Since I'm doing voice overs and narration, outside noise is one of my biggest concerns. We live in a very quiet complex, but I'm concerned about the potential air cond. noise. But since we live in very warm area, (110 degrees in the summer) no air cond. is out of the question.

Any advice? :confused:
 
How warm do you expect it to get in that corner of the garage? Generally speaking anything below grade is a heat sink and stays a good 10-20 degrees below ambient. The rule of thumb I remember from looking at earth-berm houses was that the subsurface temp was near 55 constant regardless. This could be way off but I think the biggest issue is keeping outside air out. A simple exhaust fan may be sufficient if coupled with a source of cool make up air.
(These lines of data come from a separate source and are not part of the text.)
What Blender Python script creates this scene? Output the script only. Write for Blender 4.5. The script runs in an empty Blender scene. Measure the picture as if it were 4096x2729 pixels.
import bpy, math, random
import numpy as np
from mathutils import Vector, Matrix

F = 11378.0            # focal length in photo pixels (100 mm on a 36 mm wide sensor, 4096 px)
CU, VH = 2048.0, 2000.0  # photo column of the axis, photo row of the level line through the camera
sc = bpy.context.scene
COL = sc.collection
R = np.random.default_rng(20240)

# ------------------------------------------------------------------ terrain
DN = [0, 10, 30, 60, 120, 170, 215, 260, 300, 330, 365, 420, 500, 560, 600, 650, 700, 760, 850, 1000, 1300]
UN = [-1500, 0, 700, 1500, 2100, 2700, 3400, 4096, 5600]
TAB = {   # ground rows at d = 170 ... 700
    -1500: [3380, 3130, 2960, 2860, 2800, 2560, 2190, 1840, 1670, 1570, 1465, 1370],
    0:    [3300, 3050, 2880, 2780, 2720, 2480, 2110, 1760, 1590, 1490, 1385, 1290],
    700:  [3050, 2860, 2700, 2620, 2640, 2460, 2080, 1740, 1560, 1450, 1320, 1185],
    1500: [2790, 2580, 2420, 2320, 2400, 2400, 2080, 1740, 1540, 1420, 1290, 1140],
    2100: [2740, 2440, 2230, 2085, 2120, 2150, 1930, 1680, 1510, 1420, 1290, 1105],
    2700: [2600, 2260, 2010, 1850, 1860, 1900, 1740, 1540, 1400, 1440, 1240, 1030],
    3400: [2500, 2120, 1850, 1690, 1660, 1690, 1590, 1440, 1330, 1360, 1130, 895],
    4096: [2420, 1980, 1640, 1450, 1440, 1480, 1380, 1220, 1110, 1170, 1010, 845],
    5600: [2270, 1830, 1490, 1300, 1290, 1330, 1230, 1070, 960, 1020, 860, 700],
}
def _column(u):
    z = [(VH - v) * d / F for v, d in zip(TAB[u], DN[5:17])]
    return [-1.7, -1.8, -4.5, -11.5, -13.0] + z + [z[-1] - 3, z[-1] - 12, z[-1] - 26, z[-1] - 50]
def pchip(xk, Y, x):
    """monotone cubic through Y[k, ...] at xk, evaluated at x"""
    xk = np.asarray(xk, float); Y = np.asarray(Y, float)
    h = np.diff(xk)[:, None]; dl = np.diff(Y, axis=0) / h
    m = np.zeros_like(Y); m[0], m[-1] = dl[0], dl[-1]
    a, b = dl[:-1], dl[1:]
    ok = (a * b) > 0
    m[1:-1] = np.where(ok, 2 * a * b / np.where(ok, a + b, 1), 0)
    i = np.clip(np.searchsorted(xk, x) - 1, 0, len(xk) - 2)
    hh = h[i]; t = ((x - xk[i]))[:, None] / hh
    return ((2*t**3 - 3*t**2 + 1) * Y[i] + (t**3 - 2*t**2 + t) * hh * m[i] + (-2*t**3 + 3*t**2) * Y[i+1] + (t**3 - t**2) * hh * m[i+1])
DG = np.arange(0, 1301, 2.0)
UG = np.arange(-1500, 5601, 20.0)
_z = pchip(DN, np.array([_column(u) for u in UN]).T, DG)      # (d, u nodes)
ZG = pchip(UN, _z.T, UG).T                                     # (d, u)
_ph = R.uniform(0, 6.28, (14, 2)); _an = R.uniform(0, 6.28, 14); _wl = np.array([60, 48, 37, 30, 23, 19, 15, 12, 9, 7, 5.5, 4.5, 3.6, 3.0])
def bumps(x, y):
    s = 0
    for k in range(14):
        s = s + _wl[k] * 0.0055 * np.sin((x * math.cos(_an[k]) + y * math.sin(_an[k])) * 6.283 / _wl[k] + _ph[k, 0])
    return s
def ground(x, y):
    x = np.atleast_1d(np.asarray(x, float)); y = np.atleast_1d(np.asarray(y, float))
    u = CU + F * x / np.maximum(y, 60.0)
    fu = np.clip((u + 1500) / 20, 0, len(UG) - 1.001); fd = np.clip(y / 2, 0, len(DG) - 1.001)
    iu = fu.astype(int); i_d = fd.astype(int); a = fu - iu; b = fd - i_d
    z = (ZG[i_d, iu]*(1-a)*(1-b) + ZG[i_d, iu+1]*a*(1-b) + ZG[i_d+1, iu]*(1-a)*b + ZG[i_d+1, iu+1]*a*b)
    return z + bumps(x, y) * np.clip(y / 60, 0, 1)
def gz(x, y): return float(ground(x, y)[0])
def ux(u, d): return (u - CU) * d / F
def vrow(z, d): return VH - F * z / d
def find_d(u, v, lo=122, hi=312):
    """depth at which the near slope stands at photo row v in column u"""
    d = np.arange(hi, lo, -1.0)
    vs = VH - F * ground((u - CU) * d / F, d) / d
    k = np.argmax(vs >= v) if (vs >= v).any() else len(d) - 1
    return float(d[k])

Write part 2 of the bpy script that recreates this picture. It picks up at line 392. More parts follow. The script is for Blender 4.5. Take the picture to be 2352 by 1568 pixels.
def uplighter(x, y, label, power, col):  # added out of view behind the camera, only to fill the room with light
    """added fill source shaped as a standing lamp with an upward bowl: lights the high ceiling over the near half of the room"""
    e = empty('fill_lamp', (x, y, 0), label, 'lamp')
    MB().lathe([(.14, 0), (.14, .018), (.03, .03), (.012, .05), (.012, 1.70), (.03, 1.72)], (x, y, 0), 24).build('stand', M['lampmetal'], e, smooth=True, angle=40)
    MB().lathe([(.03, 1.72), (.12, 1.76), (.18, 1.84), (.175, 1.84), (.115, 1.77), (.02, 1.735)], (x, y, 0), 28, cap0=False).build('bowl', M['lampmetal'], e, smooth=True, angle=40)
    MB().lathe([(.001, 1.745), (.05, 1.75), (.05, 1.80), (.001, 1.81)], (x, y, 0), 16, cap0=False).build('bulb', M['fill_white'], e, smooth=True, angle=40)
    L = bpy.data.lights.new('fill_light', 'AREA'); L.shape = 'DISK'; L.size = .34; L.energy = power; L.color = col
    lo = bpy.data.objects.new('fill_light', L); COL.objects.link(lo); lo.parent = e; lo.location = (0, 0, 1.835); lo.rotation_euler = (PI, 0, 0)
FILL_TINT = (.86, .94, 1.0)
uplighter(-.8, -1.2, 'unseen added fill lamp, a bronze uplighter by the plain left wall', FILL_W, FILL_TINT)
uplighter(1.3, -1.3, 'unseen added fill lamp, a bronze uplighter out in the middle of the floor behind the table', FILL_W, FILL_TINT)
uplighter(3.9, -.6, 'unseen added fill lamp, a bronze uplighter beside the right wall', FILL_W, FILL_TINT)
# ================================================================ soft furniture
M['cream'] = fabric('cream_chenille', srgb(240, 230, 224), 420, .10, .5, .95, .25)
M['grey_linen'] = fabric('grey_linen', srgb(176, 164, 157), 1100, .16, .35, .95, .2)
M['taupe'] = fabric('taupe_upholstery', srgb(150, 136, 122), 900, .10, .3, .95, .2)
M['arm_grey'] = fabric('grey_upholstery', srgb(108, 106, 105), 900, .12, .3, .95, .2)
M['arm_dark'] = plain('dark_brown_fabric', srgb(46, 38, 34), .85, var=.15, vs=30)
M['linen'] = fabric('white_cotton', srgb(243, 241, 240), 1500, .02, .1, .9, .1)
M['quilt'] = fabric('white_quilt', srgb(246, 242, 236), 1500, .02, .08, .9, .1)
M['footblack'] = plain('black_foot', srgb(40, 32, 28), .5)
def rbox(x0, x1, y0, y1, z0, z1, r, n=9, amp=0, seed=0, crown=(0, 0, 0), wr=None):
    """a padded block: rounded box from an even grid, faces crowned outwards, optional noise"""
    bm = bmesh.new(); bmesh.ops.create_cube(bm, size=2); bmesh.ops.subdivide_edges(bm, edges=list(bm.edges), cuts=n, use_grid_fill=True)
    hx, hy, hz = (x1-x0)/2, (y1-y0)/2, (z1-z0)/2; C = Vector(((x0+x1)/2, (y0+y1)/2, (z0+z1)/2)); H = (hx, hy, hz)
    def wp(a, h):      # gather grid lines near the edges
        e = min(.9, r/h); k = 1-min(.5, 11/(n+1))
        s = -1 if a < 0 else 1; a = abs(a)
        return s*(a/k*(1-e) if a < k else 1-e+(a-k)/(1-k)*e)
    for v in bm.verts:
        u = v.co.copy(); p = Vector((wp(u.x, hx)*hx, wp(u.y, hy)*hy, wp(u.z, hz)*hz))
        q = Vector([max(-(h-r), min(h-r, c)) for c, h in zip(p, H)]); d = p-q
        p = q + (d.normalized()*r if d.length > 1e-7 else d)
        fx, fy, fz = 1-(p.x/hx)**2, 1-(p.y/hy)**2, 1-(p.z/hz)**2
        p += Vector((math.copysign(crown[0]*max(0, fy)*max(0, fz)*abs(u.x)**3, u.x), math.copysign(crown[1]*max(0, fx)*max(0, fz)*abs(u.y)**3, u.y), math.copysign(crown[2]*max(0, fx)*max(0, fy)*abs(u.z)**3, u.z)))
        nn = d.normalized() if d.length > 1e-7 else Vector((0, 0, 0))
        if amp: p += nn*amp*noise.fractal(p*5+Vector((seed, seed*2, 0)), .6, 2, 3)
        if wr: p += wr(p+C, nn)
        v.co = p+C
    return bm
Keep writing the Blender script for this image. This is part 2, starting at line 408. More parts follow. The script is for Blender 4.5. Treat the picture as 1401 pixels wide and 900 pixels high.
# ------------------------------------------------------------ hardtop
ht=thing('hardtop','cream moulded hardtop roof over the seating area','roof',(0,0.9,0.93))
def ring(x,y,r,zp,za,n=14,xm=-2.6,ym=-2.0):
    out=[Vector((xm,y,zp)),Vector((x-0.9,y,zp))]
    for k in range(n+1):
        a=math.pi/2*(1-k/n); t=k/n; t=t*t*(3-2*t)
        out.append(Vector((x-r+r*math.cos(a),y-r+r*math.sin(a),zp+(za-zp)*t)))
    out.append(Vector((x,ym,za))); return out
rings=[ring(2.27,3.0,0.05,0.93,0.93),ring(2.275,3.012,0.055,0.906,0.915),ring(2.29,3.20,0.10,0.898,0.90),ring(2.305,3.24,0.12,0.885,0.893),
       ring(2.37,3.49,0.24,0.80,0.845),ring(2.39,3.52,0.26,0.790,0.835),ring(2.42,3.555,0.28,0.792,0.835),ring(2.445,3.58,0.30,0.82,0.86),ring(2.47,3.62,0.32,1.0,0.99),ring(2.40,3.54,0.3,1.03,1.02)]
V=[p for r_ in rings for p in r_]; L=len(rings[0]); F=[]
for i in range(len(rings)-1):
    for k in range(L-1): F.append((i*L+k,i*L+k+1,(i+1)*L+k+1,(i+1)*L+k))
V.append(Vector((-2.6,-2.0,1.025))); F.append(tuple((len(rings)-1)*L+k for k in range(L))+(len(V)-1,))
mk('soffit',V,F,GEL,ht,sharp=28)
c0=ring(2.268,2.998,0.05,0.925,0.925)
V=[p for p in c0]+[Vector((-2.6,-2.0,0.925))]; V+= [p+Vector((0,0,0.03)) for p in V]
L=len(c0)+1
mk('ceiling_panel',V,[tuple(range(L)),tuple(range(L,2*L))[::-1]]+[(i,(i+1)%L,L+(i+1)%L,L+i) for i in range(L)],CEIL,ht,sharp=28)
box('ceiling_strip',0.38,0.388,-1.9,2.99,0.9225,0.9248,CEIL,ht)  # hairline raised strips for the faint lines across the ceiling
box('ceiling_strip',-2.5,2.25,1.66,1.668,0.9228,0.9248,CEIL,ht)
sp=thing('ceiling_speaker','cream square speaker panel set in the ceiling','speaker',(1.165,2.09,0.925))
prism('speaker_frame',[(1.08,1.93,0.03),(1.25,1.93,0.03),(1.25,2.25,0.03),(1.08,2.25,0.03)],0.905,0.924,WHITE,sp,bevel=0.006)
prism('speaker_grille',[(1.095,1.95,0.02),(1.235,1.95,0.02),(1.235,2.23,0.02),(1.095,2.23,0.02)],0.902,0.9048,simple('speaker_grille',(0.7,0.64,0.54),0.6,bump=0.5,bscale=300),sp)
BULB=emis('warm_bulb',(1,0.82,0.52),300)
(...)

If the rest of the house is air-conditioned is there an easy way to fetch make-up air from the living space? Then you just run a fan in the main garage and eliminate compressor noise.

I may be all wet on this - it's a long time since I looked at this shit. It may or may not be worth looking in to.


lou
 
A few things come to mind:

1) you said you have 25' of ducting going to your space, but are you providing a return path for the air?? What goes in has to come back out.

2) 4" flex tubing is going to be pretty restrictive. A wall unit or other type of small unit may not have enough flow to push air through 25' of 4" flex duct. And then consider it needs the return path.

3) All an air conditioner does is move heat from one space to another. If you take heat out of your studio, you will be dumping it in your garage (if I'm understanding your plan correctly). Eventually, the garage will get hot and the a/c won't be able to cool your studio. You need to provide a way for the a/c exhaust to dump to the outside.

I have a wall unit in my studio and turn it off when I'm actually recording. It'll get warm if I leave it off too long. When it does, I take a break and cool the room back down. I'm in Texas and also see 100's during the summer.

hth,
 
I'm in the booth all day long, so no air is not an option. Computer and body heat alone will make it bake in there. Plus I'll be recording other clients, so it's really a need.

My original plan was to make an isolation box for the a/c unit (which I have yet to buy...as I'm still in the research phase here). This iso box would, in theory, need a hole cut for the a/c exhaust which I plan on ducting up to my near-by water heater's up draft vent. Then other holes could be cut for the cool air, and air intake.

Bottom line is the place is going to get hot and I've got to do something about it in the quietest way possible.